Under the Flyover: connecting communities and humanising leftover space

Written by
Assemble folly for a flyover 05 1600x1066 1024x682
Claire Perrott, Associate at Tibbalds, looks at the strategic potential for a London wide directive to use the spaces created beneath road flyovers to attract new uses and encourage connections between communities otherwise severed by roads. Her ideas were developed as part of her participation in Future of London’s ‘Future London Leaders’ course (Round 18).
Opinion piece
Building underneath road and rail infrastructure is not a new idea: Railway arches have long been occupied by various interesting and useful activities. However the elevated highways that were built in the 60s into central London introduced a new category of leftover space and divided communities.
The road building programme of the 1960’s improved the gridlocked traffic, but created other issues. One of the most well-known elevated routes is the A40 – the Westway – which dissects North Kensington. The protests of local residents about the damage to their environment hit the headlines and the community campaigned for improvements.
Following a four year campaign the Westway trust was set up 1971 as the custodian of the 23 acres of land under the motorway for 130 years to help promote positive use of the spaces that lay underneath it. By the 1990’s there was a sports centre and climbing wall, employment space and a skate park.
In 2012, my company Tibbalds were appointed to work with the Westway trust and come up with a masterplan that would provide a strategy for the next 10-15 years. We looked at how some key areas could work harder and really be activated with community focused uses, with the aim to provide for and connect local communities.
One of the focus areas that is currently being progressed is the Portobello Road area: proposals are being developed for social housing overlooking a public space, an arts venue, improved spaces for local independent business, a new market hall and a more open and accessible Portobello green area.
Some examples of other recent London initiatives are the A13 green festival, where a hostile space under the A13 has been occupied by a summer events programme for the last 4 years. Another is the Folly for a flyover, which was a temporary canal side cinema underneath the A12 in Hackney Wick – which ran a programme of films and performances.
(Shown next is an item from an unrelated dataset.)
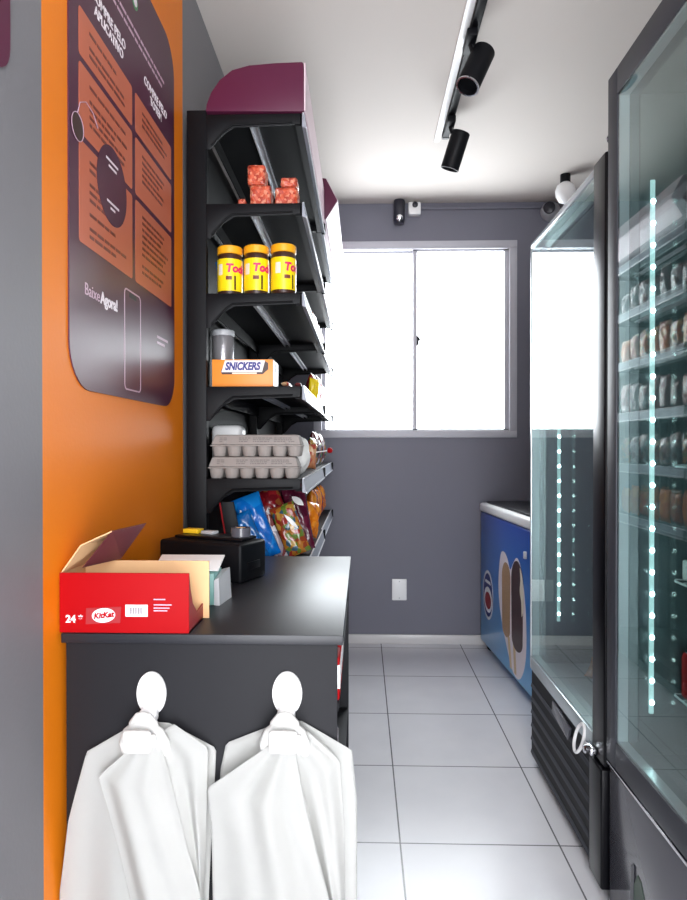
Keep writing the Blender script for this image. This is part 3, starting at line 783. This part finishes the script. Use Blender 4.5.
text('logo_lettering', 'SNICKERS', .034, M['navy'], lg, (xc, 2.0984, zc+.003), YN, width=.116, shear=.22, offset=.0016)
b = MB(); b.box(xc-.035, xc+.045, 2.0975, 2.0985, zc-.021, zc-.0165); b.build('small_lettering', M['label_cream'], lg)
x = -.490
t = thing('tin_canister', (x, 2.29, zCs), 'silver round canister behind the orange chocolate box', 'canister')
MB().lathe([(0, 0), (.036, 0), (.038, .004), (.038, .19), (.036, .195), (0, .15)], (x, 2.29, zCs+.0005), n=36).build('body', M['silver'], t)
MB().lathe([(0, .1955), (.039, .1955), (.040, .198), (.040, .213), (.037, .216), (0, .216)], (x, 2.29, zCs+.0005), n=36).build('lid', M['camera_grey'], t)
for k, (px, y, m, lab) in enumerate(((286, 2.15, 'tan_pack', 'tan wrapped bar right of the orange chocolate box'), (299, 2.16, 'clear_pack', 'silvery wrapped bar at the front edge beside the tan bar'))):
    x, _ = PXY(px, 384, y)
    o = pillow(.026, .12, .018, 40+k).build('wrapped_bar', M[m], None, sharp=1.3)
    o.rotation_euler = (-PI/2, 0, .1*k); o.location = (x, y-.03, zCs+.0012-min((o.rotation_euler.to_matrix() @ v.co).z for v in o.data.vertices)); tag(o, lab, 'wrapped bar')

# egg cartons
zD = 1.145
eg = thing('egg_carton', (0, 0, 0), 'x', 'egg carton', 'egg cartons on the lower shelf')
W2, D2 = .147, .052
b = MB()
for i in range(6):
    for j in range(2):
        cx, cy = -W2+.0245+i*.049, -D2/1+.026+j*.052
        b.lathe([(0, 0), (.0165, 0), (.0195, .003), (.0235, .022), (.0246, .034)], (cx, cy, 0), n=16, cap=False)
b.box(-W2, W2, -D2, D2, .0325, .037, .0015)
tr = b.build('egg_tray', M['pulp'], eg)
for i in range(5):
    pass
lidm = MB().hexa([(-W2, -D2, .0372), (W2, -D2, .0372), (W2, D2, .0372), (-W2, D2, .0372), (-W2+.012, -D2+.012, .07), (W2-.012, -D2+.012, .07), (W2-.012, D2-.012, .07), (-W2+.012, D2-.012, .07)], bev=.006).build('lid', M['pulp'], eg)
sl = math.atan2(.012, .033)
Rl = Matrix.Translation((0, -D2+.0062-.0012, .0535)) @ Matrix.Rotation(-sl, 4, 'X') @ YN
b = MB()
rn = random.Random(5)
for (xa, xb) in ((-.118, -.09), (-.055, -.02), (-.01, .05), (.058, .12)):
    for zz in (-.006, 0, .006):
        x = xa
        while x < xb-.006:
            l = .004+.008*rn.random(); b.box(x, x+l, zz-.0016, zz+.0016, 0, .0006); x += l+.002
b.xform(Rl).build('printed_text', M['ink_grey'], lidm, local=True)
b = MB()
for xx in (-.1, .1): b.box(xx-.006, xx+.006, -D2-.001, -D2+.004, .040, .050, .001)
b.build('latch', M['pulp'], lidm, local=True)
xe, _ = PXY(254.5, 470, 2.11); eg.location = (xe, 2.135, zD+.0005); eg['label'] = 'lower grey egg carton of the stack of two on shelf'
xe2, _ = PXY(257, 440, 2.11); dup(eg, (xe2, 2.137, zD+.0715), 0, 'upper grey egg carton on top of the other carton')
x = -.475
tag(MB().box(x-.055, x+.055, 2.27, 2.36, zD+.0005, zD+.178, .02, seg=3).build('white_block', M['white']), 'rounded white block behind the egg cartons at the wall', 'white block')  # plain white block with rounded edges
def crumple(r0, seed, sz=(1, 1, 1)):
    b = MB(); q = bmesh.new(); bmesh.ops.create_icosphere(q, subdivisions=4, radius=r0)
    rr = random.Random(seed); dirs = [Vector((rr.uniform(-1, 1), rr.uniform(-1, 1), rr.uniform(-1, 1))).normalized() for _ in range(26)]
    for v in q.verts:
        n = v.co.normalized(); k = max(d.dot(n) for d in dirs)
        v.co = n*r0*(.62+.42*k**3)
        v.co.x *= sz[0]; v.co.y *= sz[1]; v.co.z *= sz[2]
    b._join(q, None); return b
x, _ = PXY(304, 460, 2.33)
o = crumple(.06, 4, (.7, .8, 1.15)).build('crumpled_bag', M['bag_white'], None, sharp=.5); o.location = (x-.020, 2.33, zD+.074); tag(o, 'crumpled white plastic bag behind the egg cartons at shelf edge', 'plastic bag')
o = snack('snack_bag', .09, .12, .04, M['dark_pack'], (-.30, 2.50, zD+.001), .1, .05, 0, 'dark snack bag behind the crumpled white bag', 'snack bag', None, 51)
x, _ = PXY(321, 460, 3.18)
o = snack('snack_bag', .05, .11, .03, M['tan_pack'], (-.232, 2.92, zD+.001), .2, .03, 0, 'tan and red snack pack at the end of egg shelf', 'snack bag', None, 52)
t = thing('lollipop', (-.205, 3.0, zD+.07), 'red lollipop sticking out of the shelf end toward the aisle', 'lollipop')
MB().cyl((-.22, 3.0, zD+.075), (-.15, 3.0, zD+.085), .0025, 8).build('stick', M['white'], t)
MB().lathe([(0, -.014), (.01, -.010), (.014, 0), (.01, .010), (0, .014)], (-.148, 3.0, zD+.085), n=16).build('candy', M['red'], t)

# crisps on the lowest visible shelf
zE = .85
gc = 'snack bags on the shelf behind the counter'
def lean(name, w, h, th, m, loc, rz, ry, lab, seed, streak=None, rx=-.12):
    return snack(name, w, h, th, M[m], loc, rz, ry, rx, lab, 'snack bag', gc, seed, streak)
lean('snack_bag', .085, .17, .035, 'blue_dark_pack', (-.345, 2.155, zE), .12, -.42, 'darker blue snack bag leaning lowest at the far left', 61)
lean('snack_bag', .10, .225, .045, 'blue_pack', (-.322, 2.215, zE), .12, -.36, 'bright blue snack bag with white streak, leaning left', 62, (-.03, .185, -.02, .07, .028))
lean('snack_bag', .045, .19, .022, 'clear_pack', (-.277, 2.254, zE), .12, -.40, 'silvery snack bag squeezed between blue and red bags', 63)
lean('snack_bag', .11, .235, .04, 'red_pack', (-.262, 2.378, zE), .12, -.46, 'red snack bag leaning behind the rainbow bag', 64)
lean('snack_bag', .092, .185, .04, 'multi_pack', (-.222, 2.30, zE), .12, -.36, 'rainbow printed snack bag with white streak in front', 65, (.0, .15, .03, .085, .014))
lean('snack_bag', .095, .25, .04, 'plum_pack', (-.222, 2.445, zE), .12, -.16, 'tall plum snack bag with white streak', 66, (-.01, .205, .03, .165, .024))
lean('snack_bag', .11, .25, .04, 'plum_pack', (-.29, 2.525, zE), .12, -.16, 'plum snack bag standing behind the tall plum bag', 67)
lean('snack_bag', .07, .20, .035, 'tan_pack', (-.235, 2.63, zE), .2, -.15, 'tan and red snack bag behind the plum bags', 68)
lean('snack_bag', .085, .15, .05, 'gold_pack', (-.222, 2.78, zE), .9, .25, 'orange snack bag poking out at the shelf front', 69)
t = tag(MB().hexa([(-.425, 2.086, .852), (-.372, 2.09, .852), (-.372, 2.10, .852), (-.425, 2.098, .852), (-.455, 2.086, 1.07), (-.415, 2.09, 1.07), (-.415, 2.10, 1.07), (-.455, 2.098, 1.07)], bev=.001).build('folder', M['black']), 'black folder leaning beside the blue snack bags', 'folder')
MB().tube([(-.425, 2.082, .87), (-.44, 2.08, .97), (-.457, 2.082, 1.068)], .0025, 6).build('spine_band', M['red_dark'], t)

# stock in the far bay, one thing each
pal = ['dark_pack', 'clear_pack', 'dark_pack', 'plum_pack', 'red_pack', 'tan_pack', 'gold_pack', 'multi_pack']
nm = {'dark_pack': 'dark brown', 'clear_pack': 'silvery', 'plum_pack': 'plum', 'red_pack': 'red', 'tan_pack': 'tan', 'gold_pack': 'orange', 'multi_pack': 'rainbow'}
ordn = ['nearest', 'second', 'third', 'fourth', 'fifth', 'sixth', 'seventh']
sh = [(2.022, 'top'), (1.737, 'second'), (1.44, 'third'), (1.145, 'fourth'), (.85, 'lowest')]
k = 0
for z, sn in sh:
    for i in range(7):
        y = 3.19+i*.125; m = pal[(k*3+i*5+(k % 3)) % len(pal)] if z > 1 else ('gold_pack', 'red_pack')[(i+i//3) % 2]; rr = random.Random(200+k)
        h = rr.uniform(.13, .19)
        lab = f'{nm[m]} candy bag, {ordn[i]} along the {sn} shelf of far bay'
        snack('candy_bag', .105, h, .045, M[m], (-.245, y, z+.001), PI/2+rr.uniform(-.12, .12), 0, 0, lab, 'candy bag', 'candy bags in the far shelving bay', 200+k)
        k += 1
snack('candy_bag', .06, .12, .03, M['label_yellow'], (-.23, 3.03, 1.441), .8, .1, 0, 'small yellow bag at the third shelf end near window', 'candy bag', None, 300)

# ------------------------------------------------------------------ chest freezer
ang = math.atan2(.067, .90)   # turned a little from the wall
t = thing('chest_freezer', (.735, 4.06, 0), 'blue chest freezer with white lid and ice cream picture', 'freezer', rz=ang)
Rm = mw(t)   # local: x into the freezer, -y along the visible side
LN, DP = 1.12, .58
bd = MB().box(0, DP, -LN, 0, .05, .845, .012, seg=3).xform(Rm).build('body', M['wrap'], t)
MB().box(-.006, DP+.006, -LN-.006, .006, .847, .90, .014, seg=3).xform(Rm).build('lid_frame', M['white'], t)
MB().box(.03, DP-.03, -LN+.03, -.03, .898, .912, .004).xform(Rm).build('lid', M['black_gloss'], t)
for (x, y) in ((.05, -.06), (.05, -LN+.06), (DP-.05, -.06), (DP-.05, -LN+.06)):
    MB().cyl((x, y-.012, .025), (x, y+.012, .025), .025, 18).xform(Rm).build('castor', M['black'], t)
def FZ(a, z, k=0): return Rm @ Vector((-.0006-.0005*k, -a, z))
RF = Rm.to_3x3().to_4x4() @ XN
def shape(name, pts_, m, k, par): return MB().prism(pts_, 'z', 0, .0004).xform(Matrix.Translation(FZ(0, 0, k)) @ RF).build(name, m, par)
def smooth_pts(P, n=6):
    out = []
    for i in range(len(P)):
        p0, p1, p2, p3 = P[i-1], P[i], P[(i+1) % len(P)], P[(i+2) % len(P)]
        for k in range(n):
            q = k/n
            out.append(tuple(.5*(2*b_+(c_-a_)*q+(2*a_-5*b_+4*c_-d_)*q*q+(3*b_-a_-3*c_+d_)*q**3) for a_, b_, c_, d_ in zip(p0, p1, p2, p3)))
    return out
pic = shape('picture_panel', smooth_pts([(.50, .675), (.56, .65), (.61, .60), (.66, .64), (.72, .68), (.78, .65), (.83, .56), (.865, .43), (.875, .30), (.855, .18), (.79, .09), (.71, .065), (.63, .10), (.53, .20), (.44, .32), (.395, .45), (.41, .58), (.445, .66)]), M['ink_white'], 0, bd)
def capsule(cx, z0, z1, rw, n=14): return [(cx+rw*math.cos(PI*i/n), z1-rw*1.1+rw*1.1*math.sin(PI*i/n)) for i in range(n+1)]+[(cx-rw*math.cos(PI*i/n)*.9, z0+rw*.6-rw*.6*math.sin(PI*i/n)) for i in range(n+1)]
shape('crunch_bar', capsule(.54, .225, .625, .078), M['ice_tan'], 1, pic)
shape('chocolate_bar', capsule(.73, .205, .665, .098), M['ice_brown'], 2, pic)
shape('cream_bite', smooth_pts([(.775, .64), (.815, .60), (.833, .52), (.83, .44), (.805, .40), (.80, .47), (.775, .52), (.785, .58)], 4), M['label_cream'], 3, pic)
shape('ice_stick', [(.565, .24), (.605, .24), (.645, .085), (.612, .085)], M['wood_print'], 1, pic)
shape('ice_stick', [(.66, .23), (.70, .23), (.72, .08), (.685, .08)], M['wood_print'], 1, pic)
lg = shape('logo_ring', ell(.11, .145, 40, .175, .367), M['cloud_white'], 0, bd)
shape('logo_field', ell(.098, .128, 40, .175, .367), M['navy'], 1, lg)
shape('logo_band', ell(.085, .075, 30, .18, .34), M['cloud_white'], 2, lg)
shape('logo_patch', ell(.066, .05, 30, .18, .335), M['red_dark'], 3, lg)
shape('logo_stripe', [(.11, .435), (.24, .435), (.225, .452), (.125, .452)], M['cloud_white'], 2, lg)
MB().box(-.012, .002, -.875, -.855, .70, .735, .003).xform(Rm).build('lock', M['white'], t)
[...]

Overseas – there are proposals in New York City for a night-time food distribution facility which by day becomes a series of open spaces and sports facilities under the Brooklyn-Queens expressway, which separates the industrial area from the next door neighbourhood and is an inactive and hostile space.
BUT. As yet there is no strategic London wide directive to coordinate how the left over space below roads can and should be utilised. The Westway trust is only body that overseas more than one space and has any sort of defined agenda and ownership programme.
My proposal therefore calls for a TfL sponsored London wide strategy that analyses, categorises, markets and facilitates the provision of community benefit uses that humanise and activate the left over spaces, and stitch back together the urban fabric. But how to do this? Well I’ve come up with 5 key steps…
Step 1: Programme Launch. TfL will be the sponsor and lead, and all Boroughs must provide buy in and officer allocation to the team. There should be support from the private sector and universities. So at my company Tibbalds we would work with the Southwark team as that is where we are based and have links.
Step 2: There will be a city wide audit and analysis of under road land so that we can quantify and qualify how much space exists, what type it is and group it and catagorise it into what is could be suitable for. There would then be a prioritised list of sites, with overarching briefs for what uses could come forward.
Step 3: The “Fly-under” trust will be set up to administer and run the programme and control the land. The first tranche of sites now need to be marketed and promoted. Community led schemes will be encouraged. There may even have to be a competitive bidding process for some sites in key areas.
Step 4: Planning!! Often seen as a hurdle but in this case a facilitator. There will be a London wide set of LDO’s to cater to cater specifically for this programme and similar spaces. Guidance would be provided by the trust on appropriate funding mechanisms and would help accessing public sector, lottery, private sector and even crowd funding.
Step 5: Construction. Finally the realisation of the projects. At Folly for a flyover the cinema was designed in kit form so that local community volunteers could build it themselves. Similar guidance could be given, and a key final element would be ongoing support from the trust for the entirety of the lease.
In London we ae struggling for space that is available and affordable, particularly for lower value uses. We have left over space that cut communities in half when it was built and continues to do so. We need to address this in a positive and coordinated way, and provide the opportunity for community led uses to activate underused space and bring severed communities together.